[INSTRUCTIONS TO FOLLOW] Each line from the start of the data below through the one containing "COLL=scene.collection" must be reproduced exactly.
>> begin STORED DATA
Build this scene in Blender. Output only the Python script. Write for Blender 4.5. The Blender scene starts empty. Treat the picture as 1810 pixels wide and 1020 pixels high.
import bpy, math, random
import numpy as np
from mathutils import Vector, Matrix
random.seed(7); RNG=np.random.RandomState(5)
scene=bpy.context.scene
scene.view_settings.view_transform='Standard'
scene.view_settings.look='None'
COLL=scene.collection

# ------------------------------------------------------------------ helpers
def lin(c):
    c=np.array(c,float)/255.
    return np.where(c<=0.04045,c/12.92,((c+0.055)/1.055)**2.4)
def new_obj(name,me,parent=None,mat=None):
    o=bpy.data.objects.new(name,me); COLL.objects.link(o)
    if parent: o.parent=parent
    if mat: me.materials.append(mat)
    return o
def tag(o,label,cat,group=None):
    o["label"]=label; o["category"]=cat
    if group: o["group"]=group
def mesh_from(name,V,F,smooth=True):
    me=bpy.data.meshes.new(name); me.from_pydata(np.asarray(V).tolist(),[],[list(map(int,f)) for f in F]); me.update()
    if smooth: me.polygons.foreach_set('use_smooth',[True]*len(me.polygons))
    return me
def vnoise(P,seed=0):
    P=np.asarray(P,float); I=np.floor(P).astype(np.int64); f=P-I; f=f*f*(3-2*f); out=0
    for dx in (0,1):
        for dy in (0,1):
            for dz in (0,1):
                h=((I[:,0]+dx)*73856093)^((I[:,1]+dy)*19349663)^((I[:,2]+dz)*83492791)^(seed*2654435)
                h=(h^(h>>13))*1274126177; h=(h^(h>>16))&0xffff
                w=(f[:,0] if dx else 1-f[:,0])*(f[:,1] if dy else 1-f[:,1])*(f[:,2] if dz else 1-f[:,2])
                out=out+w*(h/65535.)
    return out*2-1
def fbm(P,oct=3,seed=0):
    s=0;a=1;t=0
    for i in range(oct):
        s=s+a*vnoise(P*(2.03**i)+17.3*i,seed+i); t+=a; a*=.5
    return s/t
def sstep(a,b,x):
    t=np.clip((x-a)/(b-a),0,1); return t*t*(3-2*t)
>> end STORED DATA
[ANSWER FOR THE TASK]
Build this scene in Blender. Output only the Python script. Write for Blender 4.5. The Blender scene starts empty. Treat the picture as 1810 pixels wide and 1020 pixels high.
import bpy, math, random
import numpy as np
from mathutils import Vector, Matrix
random.seed(7); RNG=np.random.RandomState(5)
scene=bpy.context.scene
scene.view_settings.view_transform='Standard'
scene.view_settings.look='None'
COLL=scene.collection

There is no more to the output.